Could the lines from the start of the data through the line with "COL = S.collection" be set down exactly, with no pictures among them?

-- begin Given information --

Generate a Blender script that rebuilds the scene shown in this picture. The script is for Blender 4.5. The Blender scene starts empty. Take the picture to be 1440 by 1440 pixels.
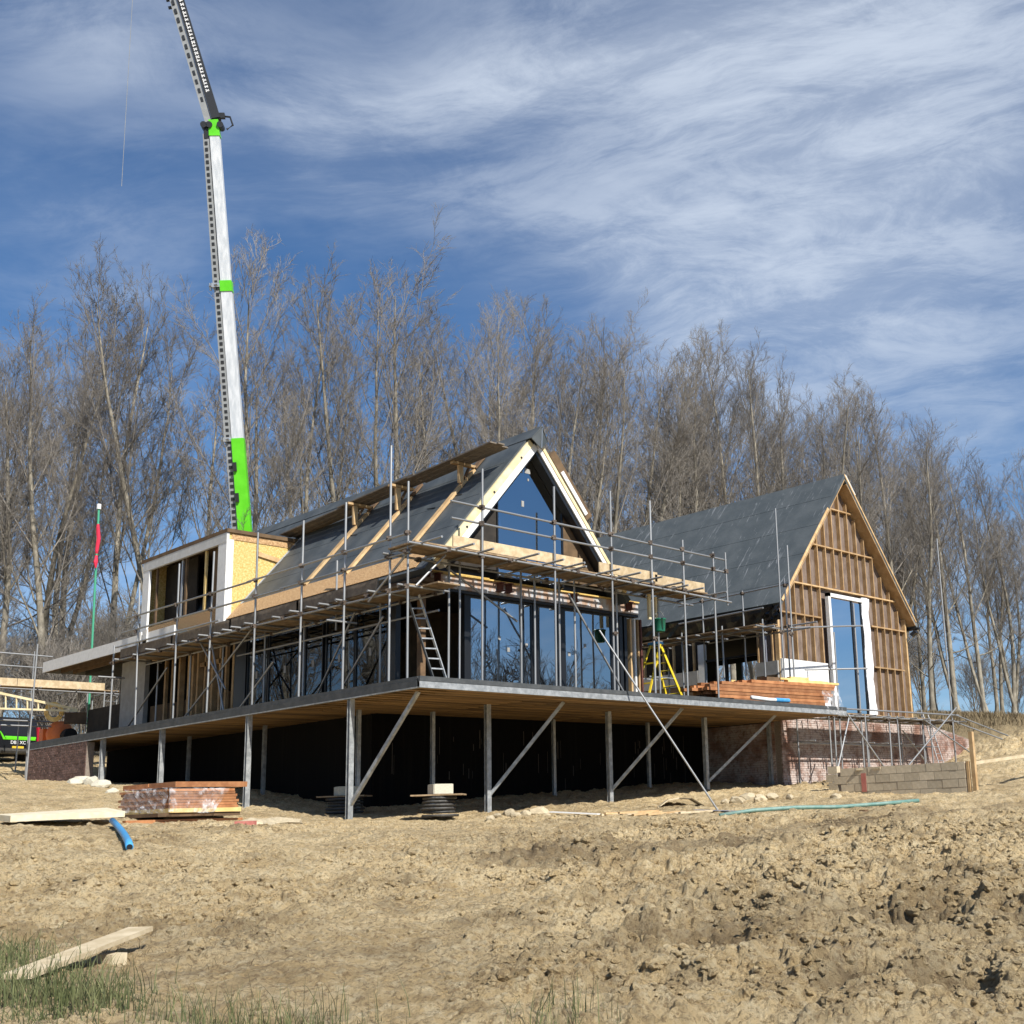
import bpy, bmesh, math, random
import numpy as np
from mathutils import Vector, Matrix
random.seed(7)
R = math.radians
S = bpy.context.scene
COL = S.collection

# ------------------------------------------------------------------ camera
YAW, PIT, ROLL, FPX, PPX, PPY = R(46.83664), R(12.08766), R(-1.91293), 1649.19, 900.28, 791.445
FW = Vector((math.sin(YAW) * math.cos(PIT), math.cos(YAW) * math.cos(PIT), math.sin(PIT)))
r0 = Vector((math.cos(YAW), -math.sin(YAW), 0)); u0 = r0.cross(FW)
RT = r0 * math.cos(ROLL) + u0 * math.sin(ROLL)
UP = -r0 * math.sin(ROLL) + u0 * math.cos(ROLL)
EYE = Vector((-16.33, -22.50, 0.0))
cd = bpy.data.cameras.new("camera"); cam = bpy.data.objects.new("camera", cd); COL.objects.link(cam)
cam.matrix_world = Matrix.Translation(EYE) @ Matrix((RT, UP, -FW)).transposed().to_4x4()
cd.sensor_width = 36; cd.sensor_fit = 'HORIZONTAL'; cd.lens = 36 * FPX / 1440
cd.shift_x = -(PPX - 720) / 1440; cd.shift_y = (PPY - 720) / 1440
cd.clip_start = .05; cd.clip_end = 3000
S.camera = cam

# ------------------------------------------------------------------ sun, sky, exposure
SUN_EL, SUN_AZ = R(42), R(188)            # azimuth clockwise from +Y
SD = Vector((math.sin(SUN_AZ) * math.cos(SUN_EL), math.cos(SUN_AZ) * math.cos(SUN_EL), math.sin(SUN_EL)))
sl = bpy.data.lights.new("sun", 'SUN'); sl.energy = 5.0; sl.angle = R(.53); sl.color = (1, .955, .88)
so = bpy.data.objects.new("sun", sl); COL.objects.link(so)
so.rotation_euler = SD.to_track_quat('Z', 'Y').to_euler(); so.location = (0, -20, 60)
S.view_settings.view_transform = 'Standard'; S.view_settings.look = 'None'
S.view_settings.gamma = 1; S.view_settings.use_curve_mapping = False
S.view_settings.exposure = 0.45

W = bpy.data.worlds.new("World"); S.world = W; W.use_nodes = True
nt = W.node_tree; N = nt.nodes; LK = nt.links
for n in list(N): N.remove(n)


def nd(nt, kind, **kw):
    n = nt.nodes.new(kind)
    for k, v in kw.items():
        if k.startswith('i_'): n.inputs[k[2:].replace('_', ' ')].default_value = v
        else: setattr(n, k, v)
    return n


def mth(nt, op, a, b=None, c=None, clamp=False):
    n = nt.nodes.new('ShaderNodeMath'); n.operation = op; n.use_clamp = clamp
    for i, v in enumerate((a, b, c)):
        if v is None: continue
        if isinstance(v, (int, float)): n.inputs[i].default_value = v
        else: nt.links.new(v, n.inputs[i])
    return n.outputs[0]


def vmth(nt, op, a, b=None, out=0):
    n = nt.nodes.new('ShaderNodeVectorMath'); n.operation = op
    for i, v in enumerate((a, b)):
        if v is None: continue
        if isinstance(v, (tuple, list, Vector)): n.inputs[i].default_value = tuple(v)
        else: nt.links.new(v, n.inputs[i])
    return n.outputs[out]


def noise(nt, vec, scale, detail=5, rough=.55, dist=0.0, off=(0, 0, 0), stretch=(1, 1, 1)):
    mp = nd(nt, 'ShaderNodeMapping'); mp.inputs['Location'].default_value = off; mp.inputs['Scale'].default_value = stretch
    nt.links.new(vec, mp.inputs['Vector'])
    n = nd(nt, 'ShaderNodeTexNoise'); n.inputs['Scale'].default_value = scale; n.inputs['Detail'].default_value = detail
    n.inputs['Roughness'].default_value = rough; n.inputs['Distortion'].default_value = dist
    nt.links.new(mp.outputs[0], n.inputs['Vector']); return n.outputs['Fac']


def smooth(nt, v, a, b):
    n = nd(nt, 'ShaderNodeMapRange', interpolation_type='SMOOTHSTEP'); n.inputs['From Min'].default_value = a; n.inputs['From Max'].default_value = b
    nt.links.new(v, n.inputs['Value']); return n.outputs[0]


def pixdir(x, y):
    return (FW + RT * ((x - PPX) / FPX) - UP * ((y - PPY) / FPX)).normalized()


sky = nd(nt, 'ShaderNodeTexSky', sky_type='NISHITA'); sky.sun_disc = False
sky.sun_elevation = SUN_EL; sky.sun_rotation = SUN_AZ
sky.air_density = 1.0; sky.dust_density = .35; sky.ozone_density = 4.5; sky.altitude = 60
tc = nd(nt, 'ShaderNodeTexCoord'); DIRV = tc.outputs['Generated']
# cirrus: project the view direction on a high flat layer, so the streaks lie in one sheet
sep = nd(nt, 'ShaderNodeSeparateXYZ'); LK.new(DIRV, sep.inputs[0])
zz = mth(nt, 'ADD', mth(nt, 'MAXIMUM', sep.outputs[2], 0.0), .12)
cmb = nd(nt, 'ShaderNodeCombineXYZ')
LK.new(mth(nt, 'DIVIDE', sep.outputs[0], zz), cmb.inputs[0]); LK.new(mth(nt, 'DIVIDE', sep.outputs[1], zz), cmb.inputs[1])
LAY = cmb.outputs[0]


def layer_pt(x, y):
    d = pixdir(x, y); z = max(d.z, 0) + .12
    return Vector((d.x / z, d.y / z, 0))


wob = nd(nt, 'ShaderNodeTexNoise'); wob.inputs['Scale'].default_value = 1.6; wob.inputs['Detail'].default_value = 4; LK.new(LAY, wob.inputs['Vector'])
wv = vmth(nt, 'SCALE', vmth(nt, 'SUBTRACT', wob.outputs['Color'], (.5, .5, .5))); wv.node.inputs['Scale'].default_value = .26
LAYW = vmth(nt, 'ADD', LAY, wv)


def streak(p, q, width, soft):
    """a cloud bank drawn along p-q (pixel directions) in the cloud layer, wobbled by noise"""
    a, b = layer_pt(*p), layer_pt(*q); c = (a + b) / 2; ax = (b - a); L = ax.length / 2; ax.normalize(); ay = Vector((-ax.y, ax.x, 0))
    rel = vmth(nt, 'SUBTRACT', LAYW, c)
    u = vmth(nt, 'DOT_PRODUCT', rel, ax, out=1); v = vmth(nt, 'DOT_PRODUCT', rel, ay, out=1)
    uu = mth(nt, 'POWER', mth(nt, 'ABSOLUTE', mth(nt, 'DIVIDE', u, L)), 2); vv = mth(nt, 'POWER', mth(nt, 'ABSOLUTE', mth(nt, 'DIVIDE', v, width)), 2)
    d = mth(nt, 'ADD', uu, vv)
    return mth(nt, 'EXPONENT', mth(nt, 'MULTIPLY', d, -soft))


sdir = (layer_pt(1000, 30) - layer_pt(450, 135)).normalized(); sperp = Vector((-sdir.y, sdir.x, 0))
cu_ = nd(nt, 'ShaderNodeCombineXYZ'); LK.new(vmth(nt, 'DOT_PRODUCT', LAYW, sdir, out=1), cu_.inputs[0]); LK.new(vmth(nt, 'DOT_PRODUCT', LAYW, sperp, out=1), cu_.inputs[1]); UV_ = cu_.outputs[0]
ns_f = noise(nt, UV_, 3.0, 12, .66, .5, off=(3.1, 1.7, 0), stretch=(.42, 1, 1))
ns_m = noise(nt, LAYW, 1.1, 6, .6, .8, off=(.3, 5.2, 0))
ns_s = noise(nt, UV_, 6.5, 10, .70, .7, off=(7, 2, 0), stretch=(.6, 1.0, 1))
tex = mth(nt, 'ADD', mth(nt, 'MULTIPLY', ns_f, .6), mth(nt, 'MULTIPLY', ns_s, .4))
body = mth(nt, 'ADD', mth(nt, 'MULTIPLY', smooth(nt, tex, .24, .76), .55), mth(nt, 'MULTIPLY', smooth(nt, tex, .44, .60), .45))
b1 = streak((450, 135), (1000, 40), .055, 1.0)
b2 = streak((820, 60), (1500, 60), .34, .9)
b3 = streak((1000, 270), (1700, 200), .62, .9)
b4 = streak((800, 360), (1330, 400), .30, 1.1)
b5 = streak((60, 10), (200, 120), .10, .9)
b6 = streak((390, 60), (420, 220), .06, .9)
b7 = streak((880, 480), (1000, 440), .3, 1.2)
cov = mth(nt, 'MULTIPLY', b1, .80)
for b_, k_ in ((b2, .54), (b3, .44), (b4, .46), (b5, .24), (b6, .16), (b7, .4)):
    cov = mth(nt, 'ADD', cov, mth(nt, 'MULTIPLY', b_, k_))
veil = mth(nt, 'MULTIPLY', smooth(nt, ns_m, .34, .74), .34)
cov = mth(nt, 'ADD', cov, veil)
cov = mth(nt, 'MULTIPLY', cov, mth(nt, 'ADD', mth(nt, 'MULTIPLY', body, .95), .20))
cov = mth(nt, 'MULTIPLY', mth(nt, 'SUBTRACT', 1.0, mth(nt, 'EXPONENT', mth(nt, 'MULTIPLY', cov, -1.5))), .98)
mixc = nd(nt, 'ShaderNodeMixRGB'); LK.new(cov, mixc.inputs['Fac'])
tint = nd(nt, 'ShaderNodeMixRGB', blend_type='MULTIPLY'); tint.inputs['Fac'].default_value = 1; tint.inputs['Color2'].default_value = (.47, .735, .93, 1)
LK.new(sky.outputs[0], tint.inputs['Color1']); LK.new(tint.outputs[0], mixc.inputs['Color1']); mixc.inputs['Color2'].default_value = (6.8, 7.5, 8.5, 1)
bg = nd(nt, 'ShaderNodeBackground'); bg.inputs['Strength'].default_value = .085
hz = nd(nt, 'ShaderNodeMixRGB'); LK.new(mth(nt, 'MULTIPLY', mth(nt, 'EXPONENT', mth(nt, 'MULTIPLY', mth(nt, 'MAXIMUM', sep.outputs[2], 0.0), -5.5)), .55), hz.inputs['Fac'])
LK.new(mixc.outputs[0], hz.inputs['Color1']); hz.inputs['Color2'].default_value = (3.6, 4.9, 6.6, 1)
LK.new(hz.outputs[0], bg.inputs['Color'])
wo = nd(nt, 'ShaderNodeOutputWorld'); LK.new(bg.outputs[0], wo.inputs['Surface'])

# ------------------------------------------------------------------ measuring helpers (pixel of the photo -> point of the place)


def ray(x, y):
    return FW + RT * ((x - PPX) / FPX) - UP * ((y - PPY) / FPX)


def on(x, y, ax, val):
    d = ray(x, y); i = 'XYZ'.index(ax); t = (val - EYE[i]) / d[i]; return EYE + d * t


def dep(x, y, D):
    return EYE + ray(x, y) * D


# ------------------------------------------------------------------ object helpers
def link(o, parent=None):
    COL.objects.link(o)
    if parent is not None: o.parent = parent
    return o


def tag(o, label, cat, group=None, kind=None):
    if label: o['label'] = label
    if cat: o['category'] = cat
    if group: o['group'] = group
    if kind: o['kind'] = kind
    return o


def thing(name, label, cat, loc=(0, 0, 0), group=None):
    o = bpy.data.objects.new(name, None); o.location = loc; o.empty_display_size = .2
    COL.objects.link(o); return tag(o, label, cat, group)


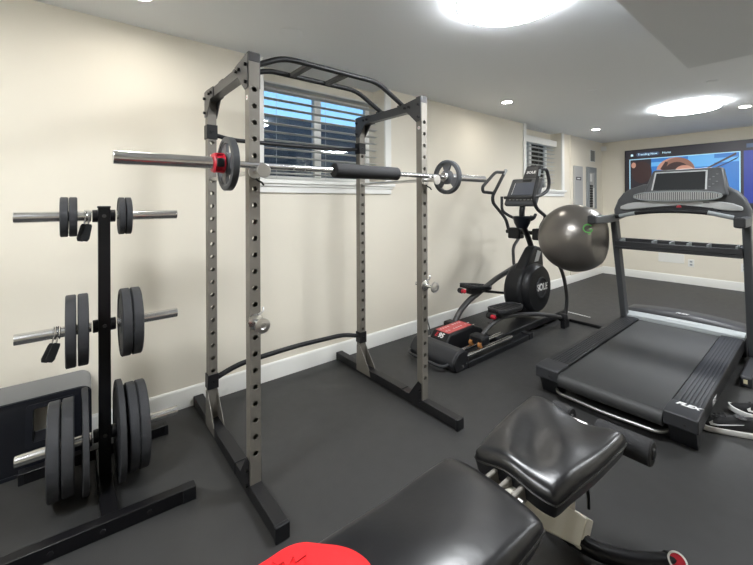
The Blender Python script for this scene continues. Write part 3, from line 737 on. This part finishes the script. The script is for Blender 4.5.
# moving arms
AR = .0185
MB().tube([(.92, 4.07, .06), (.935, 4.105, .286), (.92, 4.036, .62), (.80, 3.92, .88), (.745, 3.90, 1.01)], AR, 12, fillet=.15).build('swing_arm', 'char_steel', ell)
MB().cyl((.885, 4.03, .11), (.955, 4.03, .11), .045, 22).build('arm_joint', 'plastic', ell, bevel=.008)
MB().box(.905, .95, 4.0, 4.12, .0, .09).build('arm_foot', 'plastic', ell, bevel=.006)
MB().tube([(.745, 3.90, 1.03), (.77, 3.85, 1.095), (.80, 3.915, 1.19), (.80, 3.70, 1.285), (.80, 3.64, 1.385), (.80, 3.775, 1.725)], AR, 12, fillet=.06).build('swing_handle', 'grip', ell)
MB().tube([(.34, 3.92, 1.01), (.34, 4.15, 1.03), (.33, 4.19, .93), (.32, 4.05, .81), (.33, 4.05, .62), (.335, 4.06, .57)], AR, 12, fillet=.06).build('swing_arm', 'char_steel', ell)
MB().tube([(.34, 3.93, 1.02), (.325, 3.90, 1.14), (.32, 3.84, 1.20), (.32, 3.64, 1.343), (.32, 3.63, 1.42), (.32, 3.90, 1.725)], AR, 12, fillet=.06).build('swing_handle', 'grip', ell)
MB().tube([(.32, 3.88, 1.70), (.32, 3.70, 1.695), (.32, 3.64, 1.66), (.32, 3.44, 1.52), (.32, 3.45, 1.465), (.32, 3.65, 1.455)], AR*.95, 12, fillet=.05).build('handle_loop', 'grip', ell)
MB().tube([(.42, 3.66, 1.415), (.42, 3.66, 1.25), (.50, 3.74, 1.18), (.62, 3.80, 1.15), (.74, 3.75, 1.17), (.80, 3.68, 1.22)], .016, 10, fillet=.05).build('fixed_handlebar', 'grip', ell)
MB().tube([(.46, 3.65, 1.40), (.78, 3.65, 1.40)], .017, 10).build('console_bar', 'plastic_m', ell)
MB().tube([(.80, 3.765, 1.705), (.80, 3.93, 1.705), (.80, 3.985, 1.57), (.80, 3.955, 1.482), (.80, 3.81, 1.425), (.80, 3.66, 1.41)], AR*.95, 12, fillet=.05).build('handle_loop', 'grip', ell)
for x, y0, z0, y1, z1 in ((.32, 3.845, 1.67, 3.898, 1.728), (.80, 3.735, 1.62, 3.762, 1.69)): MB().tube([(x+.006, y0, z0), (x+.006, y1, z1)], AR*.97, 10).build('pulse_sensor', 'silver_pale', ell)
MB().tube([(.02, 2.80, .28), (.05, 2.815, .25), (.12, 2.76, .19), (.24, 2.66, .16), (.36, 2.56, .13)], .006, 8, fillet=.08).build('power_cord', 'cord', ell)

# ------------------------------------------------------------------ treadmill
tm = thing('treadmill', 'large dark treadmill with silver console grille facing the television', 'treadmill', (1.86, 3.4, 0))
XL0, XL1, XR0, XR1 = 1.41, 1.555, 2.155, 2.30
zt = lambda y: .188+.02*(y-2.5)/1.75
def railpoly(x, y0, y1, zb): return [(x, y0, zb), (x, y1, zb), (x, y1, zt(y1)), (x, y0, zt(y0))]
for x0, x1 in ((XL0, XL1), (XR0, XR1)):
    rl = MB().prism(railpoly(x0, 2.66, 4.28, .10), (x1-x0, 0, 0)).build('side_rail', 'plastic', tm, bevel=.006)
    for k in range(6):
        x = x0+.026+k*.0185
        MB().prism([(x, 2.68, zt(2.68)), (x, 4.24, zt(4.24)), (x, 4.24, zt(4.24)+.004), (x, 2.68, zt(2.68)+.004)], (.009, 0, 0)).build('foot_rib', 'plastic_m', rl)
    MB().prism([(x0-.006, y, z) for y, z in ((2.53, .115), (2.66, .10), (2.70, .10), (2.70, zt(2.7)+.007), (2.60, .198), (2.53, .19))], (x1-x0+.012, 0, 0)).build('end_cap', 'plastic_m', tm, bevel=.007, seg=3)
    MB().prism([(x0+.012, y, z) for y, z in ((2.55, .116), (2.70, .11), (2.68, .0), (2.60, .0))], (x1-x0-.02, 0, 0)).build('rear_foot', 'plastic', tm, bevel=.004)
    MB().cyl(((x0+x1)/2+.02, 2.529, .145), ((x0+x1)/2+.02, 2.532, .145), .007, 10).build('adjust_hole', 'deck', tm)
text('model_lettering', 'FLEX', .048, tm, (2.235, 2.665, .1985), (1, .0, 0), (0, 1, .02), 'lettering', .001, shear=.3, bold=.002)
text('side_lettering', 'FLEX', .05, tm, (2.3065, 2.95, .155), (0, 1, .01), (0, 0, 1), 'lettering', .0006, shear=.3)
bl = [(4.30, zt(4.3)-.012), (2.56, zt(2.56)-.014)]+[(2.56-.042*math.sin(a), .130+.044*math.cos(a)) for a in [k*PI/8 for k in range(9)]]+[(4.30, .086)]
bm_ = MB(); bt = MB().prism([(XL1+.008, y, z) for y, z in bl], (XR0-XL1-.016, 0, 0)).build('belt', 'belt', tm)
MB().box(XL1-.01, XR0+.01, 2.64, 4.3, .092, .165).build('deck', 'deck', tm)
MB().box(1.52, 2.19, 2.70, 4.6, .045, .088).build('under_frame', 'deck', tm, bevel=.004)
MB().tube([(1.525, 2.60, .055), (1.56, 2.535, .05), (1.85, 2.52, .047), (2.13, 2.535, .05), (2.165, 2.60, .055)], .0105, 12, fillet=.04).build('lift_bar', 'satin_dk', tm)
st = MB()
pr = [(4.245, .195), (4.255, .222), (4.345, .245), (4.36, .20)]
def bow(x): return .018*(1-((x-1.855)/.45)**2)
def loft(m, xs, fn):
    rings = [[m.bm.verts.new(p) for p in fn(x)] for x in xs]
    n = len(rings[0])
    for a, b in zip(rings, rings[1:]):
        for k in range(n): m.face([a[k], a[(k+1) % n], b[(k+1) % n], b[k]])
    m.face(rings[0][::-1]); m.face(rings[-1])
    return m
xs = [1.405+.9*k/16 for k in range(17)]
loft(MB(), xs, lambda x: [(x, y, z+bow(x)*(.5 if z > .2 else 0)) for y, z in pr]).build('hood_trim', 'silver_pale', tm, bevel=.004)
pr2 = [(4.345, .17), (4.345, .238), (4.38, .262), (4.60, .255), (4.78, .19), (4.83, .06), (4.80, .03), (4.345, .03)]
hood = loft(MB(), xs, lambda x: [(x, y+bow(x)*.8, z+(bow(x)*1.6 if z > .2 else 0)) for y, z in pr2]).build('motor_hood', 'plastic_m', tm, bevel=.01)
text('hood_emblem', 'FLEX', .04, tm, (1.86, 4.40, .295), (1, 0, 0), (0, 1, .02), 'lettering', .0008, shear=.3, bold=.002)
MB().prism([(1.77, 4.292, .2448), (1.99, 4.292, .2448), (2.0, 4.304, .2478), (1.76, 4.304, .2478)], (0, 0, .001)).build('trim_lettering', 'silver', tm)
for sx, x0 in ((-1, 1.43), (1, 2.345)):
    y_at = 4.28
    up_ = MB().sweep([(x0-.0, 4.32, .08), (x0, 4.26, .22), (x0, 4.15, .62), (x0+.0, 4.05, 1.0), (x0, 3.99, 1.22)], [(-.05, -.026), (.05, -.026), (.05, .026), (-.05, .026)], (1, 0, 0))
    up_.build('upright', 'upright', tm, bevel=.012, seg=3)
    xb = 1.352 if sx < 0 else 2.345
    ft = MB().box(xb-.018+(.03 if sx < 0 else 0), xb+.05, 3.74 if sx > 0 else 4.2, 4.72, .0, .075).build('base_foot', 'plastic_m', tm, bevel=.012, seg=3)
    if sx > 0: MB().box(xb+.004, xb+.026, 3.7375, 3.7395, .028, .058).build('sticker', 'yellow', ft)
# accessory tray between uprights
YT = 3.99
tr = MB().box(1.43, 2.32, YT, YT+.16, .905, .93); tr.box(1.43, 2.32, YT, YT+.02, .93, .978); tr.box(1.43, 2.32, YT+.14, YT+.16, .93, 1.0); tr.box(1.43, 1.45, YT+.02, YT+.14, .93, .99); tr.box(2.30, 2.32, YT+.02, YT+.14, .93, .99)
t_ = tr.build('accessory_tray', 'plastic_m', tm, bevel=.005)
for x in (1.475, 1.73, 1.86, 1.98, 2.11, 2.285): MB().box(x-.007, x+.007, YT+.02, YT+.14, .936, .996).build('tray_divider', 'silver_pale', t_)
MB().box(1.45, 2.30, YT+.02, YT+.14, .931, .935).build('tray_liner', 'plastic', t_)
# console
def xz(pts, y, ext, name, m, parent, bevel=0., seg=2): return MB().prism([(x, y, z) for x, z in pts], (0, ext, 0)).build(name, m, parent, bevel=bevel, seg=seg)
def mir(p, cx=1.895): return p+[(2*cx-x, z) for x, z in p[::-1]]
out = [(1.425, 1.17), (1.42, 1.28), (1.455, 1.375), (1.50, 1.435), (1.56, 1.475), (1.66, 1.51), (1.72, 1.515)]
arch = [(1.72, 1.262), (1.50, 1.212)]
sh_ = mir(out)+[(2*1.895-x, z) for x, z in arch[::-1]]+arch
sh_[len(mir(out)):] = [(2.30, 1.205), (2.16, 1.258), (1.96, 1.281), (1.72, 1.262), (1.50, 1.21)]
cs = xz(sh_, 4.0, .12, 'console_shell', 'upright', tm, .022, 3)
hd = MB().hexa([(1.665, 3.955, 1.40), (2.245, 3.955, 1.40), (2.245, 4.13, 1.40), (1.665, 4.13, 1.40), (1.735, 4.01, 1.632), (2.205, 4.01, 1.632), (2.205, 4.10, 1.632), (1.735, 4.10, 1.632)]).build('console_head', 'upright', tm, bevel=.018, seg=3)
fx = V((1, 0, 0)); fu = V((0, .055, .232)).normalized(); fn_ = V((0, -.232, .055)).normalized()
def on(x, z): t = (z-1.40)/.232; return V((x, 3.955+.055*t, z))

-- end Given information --

### Final answer
Generate a Blender script that rebuilds the scene shown in this picture. The script is for Blender 4.5. The Blender scene starts empty. Take the picture to be 1440 by 1440 pixels.
import bpy, bmesh, math, random
import numpy as np
from mathutils import Vector, Matrix
random.seed(7)
R = math.radians
S = bpy.context.scene
COL = S.collection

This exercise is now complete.